▸ Task goal
Reproduce the material in full, exactly as written.

▸ Supplied data
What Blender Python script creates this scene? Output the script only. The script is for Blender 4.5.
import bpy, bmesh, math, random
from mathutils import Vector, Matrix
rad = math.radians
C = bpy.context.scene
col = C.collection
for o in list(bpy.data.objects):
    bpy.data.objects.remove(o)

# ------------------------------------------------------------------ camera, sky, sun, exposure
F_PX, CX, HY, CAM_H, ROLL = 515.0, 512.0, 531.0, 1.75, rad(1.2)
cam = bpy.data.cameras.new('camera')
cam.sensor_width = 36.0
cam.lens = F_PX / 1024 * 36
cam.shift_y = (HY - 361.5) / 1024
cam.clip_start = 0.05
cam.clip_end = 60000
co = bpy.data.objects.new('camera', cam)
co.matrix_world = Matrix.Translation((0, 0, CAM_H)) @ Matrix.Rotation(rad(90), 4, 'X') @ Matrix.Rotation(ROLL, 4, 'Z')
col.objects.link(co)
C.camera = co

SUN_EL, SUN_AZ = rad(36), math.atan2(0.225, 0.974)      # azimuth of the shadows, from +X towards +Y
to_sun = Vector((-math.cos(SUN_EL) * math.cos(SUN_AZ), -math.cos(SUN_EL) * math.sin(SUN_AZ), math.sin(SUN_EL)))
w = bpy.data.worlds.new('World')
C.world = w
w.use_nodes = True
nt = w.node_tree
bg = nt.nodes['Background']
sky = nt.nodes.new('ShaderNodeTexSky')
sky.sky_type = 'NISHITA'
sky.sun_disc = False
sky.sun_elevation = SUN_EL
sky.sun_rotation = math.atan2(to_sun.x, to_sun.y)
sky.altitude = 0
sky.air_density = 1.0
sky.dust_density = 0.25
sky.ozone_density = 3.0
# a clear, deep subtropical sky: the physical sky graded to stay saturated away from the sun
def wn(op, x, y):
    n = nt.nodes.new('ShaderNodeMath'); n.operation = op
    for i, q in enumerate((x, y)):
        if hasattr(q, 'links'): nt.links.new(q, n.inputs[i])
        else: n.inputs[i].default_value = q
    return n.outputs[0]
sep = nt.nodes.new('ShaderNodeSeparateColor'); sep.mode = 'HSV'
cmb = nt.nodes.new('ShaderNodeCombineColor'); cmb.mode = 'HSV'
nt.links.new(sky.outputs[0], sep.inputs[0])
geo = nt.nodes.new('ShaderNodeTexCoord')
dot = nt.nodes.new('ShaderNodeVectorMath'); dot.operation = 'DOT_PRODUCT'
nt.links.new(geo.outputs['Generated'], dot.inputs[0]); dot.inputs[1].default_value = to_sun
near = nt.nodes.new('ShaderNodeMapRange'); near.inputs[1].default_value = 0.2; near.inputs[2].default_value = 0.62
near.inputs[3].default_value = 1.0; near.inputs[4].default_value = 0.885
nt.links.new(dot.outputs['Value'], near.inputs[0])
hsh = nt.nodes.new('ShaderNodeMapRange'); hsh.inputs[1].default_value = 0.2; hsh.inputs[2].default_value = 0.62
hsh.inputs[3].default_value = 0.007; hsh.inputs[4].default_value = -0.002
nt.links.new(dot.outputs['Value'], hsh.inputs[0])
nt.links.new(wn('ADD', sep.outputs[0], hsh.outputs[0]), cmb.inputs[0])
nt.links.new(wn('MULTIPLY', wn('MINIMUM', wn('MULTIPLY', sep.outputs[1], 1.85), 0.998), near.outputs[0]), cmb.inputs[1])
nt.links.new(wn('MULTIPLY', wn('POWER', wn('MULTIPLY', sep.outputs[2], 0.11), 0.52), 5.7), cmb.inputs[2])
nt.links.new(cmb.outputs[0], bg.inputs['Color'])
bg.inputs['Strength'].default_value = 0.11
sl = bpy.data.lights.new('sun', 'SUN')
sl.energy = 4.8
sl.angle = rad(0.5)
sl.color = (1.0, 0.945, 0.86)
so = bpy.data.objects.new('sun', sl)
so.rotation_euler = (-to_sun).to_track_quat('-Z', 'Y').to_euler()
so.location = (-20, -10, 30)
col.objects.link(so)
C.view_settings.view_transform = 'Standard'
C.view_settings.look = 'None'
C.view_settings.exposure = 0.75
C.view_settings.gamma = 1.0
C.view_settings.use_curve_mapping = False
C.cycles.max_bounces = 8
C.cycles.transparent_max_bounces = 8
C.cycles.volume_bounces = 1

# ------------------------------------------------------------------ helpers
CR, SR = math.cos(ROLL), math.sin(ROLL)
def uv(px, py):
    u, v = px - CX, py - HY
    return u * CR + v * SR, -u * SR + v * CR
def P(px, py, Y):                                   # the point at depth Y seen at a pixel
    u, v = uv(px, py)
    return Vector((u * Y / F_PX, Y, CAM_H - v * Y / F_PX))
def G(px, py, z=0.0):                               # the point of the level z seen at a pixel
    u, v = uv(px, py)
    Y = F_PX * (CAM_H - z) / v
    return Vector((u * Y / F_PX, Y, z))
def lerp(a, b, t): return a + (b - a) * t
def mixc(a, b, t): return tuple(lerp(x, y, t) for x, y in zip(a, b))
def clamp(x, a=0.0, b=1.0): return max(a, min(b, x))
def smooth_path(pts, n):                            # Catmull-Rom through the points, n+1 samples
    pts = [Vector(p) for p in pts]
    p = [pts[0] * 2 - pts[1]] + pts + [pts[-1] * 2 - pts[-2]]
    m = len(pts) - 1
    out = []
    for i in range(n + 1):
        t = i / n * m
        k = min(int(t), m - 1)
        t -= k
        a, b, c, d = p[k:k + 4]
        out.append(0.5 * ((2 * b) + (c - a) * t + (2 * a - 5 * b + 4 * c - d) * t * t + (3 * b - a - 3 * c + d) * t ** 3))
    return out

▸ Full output
What Blender Python script creates this scene? Output the script only. The script is for Blender 4.5.
import bpy, bmesh, math, random
from mathutils import Vector, Matrix
rad = math.radians
C = bpy.context.scene
col = C.collection
for o in list(bpy.data.objects):
    bpy.data.objects.remove(o)

# ------------------------------------------------------------------ camera, sky, sun, exposure
F_PX, CX, HY, CAM_H, ROLL = 515.0, 512.0, 531.0, 1.75, rad(1.2)
cam = bpy.data.cameras.new('camera')
cam.sensor_width = 36.0
cam.lens = F_PX / 1024 * 36
cam.shift_y = (HY - 361.5) / 1024
cam.clip_start = 0.05
cam.clip_end = 60000
co = bpy.data.objects.new('camera', cam)
co.matrix_world = Matrix.Translation((0, 0, CAM_H)) @ Matrix.Rotation(rad(90), 4, 'X') @ Matrix.Rotation(ROLL, 4, 'Z')
col.objects.link(co)
C.camera = co

SUN_EL, SUN_AZ = rad(36), math.atan2(0.225, 0.974)      # azimuth of the shadows, from +X towards +Y
to_sun = Vector((-math.cos(SUN_EL) * math.cos(SUN_AZ), -math.cos(SUN_EL) * math.sin(SUN_AZ), math.sin(SUN_EL)))
w = bpy.data.worlds.new('World')
C.world = w
w.use_nodes = True
nt = w.node_tree
bg = nt.nodes['Background']
sky = nt.nodes.new('ShaderNodeTexSky')
sky.sky_type = 'NISHITA'
sky.sun_disc = False
sky.sun_elevation = SUN_EL
sky.sun_rotation = math.atan2(to_sun.x, to_sun.y)
sky.altitude = 0
sky.air_density = 1.0
sky.dust_density = 0.25
sky.ozone_density = 3.0
# a clear, deep subtropical sky: the physical sky graded to stay saturated away from the sun
def wn(op, x, y):
    n = nt.nodes.new('ShaderNodeMath'); n.operation = op
    for i, q in enumerate((x, y)):
        if hasattr(q, 'links'): nt.links.new(q, n.inputs[i])
        else: n.inputs[i].default_value = q
    return n.outputs[0]
sep = nt.nodes.new('ShaderNodeSeparateColor'); sep.mode = 'HSV'
cmb = nt.nodes.new('ShaderNodeCombineColor'); cmb.mode = 'HSV'
nt.links.new(sky.outputs[0], sep.inputs[0])
geo = nt.nodes.new('ShaderNodeTexCoord')
dot = nt.nodes.new('ShaderNodeVectorMath'); dot.operation = 'DOT_PRODUCT'
nt.links.new(geo.outputs['Generated'], dot.inputs[0]); dot.inputs[1].default_value = to_sun
near = nt.nodes.new('ShaderNodeMapRange'); near.inputs[1].default_value = 0.2; near.inputs[2].default_value = 0.62
near.inputs[3].default_value = 1.0; near.inputs[4].default_value = 0.885
nt.links.new(dot.outputs['Value'], near.inputs[0])
hsh = nt.nodes.new('ShaderNodeMapRange'); hsh.inputs[1].default_value = 0.2; hsh.inputs[2].default_value = 0.62
hsh.inputs[3].default_value = 0.007; hsh.inputs[4].default_value = -0.002
nt.links.new(dot.outputs['Value'], hsh.inputs[0])
nt.links.new(wn('ADD', sep.outputs[0], hsh.outputs[0]), cmb.inputs[0])
nt.links.new(wn('MULTIPLY', wn('MINIMUM', wn('MULTIPLY', sep.outputs[1], 1.85), 0.998), near.outputs[0]), cmb.inputs[1])
nt.links.new(wn('MULTIPLY', wn('POWER', wn('MULTIPLY', sep.outputs[2], 0.11), 0.52), 5.7), cmb.inputs[2])
nt.links.new(cmb.outputs[0], bg.inputs['Color'])
bg.inputs['Strength'].default_value = 0.11
sl = bpy.data.lights.new('sun', 'SUN')
sl.energy = 4.8
sl.angle = rad(0.5)
sl.color = (1.0, 0.945, 0.86)
so = bpy.data.objects.new('sun', sl)
so.rotation_euler = (-to_sun).to_track_quat('-Z', 'Y').to_euler()
so.location = (-20, -10, 30)
col.objects.link(so)
C.view_settings.view_transform = 'Standard'
C.view_settings.look = 'None'
C.view_settings.exposure = 0.75
C.view_settings.gamma = 1.0
C.view_settings.use_curve_mapping = False
C.cycles.max_bounces = 8
C.cycles.transparent_max_bounces = 8
C.cycles.volume_bounces = 1

# ------------------------------------------------------------------ helpers
CR, SR = math.cos(ROLL), math.sin(ROLL)
def uv(px, py):
    u, v = px - CX, py - HY
    return u * CR + v * SR, -u * SR + v * CR
def P(px, py, Y):                                   # the point at depth Y seen at a pixel
    u, v = uv(px, py)
    return Vector((u * Y / F_PX, Y, CAM_H - v * Y / F_PX))
def G(px, py, z=0.0):                               # the point of the level z seen at a pixel
    u, v = uv(px, py)
    Y = F_PX * (CAM_H - z) / v
    return Vector((u * Y / F_PX, Y, z))
def lerp(a, b, t): return a + (b - a) * t
def mixc(a, b, t): return tuple(lerp(x, y, t) for x, y in zip(a, b))
def clamp(x, a=0.0, b=1.0): return max(a, min(b, x))
def smooth_path(pts, n):                            # Catmull-Rom through the points, n+1 samples
    pts = [Vector(p) for p in pts]
    p = [pts[0] * 2 - pts[1]] + pts + [pts[-1] * 2 - pts[-2]]
    m = len(pts) - 1
    out = []
    for i in range(n + 1):
        t = i / n * m
        k = min(int(t), m - 1)
        t -= k
        a, b, c, d = p[k:k + 4]
        out.append(0.5 * ((2 * b) + (c - a) * t + (2 * a - 5 * b + 4 * c - d) * t * t + (3 * b - a - 3 * c + d) * t ** 3))
    return out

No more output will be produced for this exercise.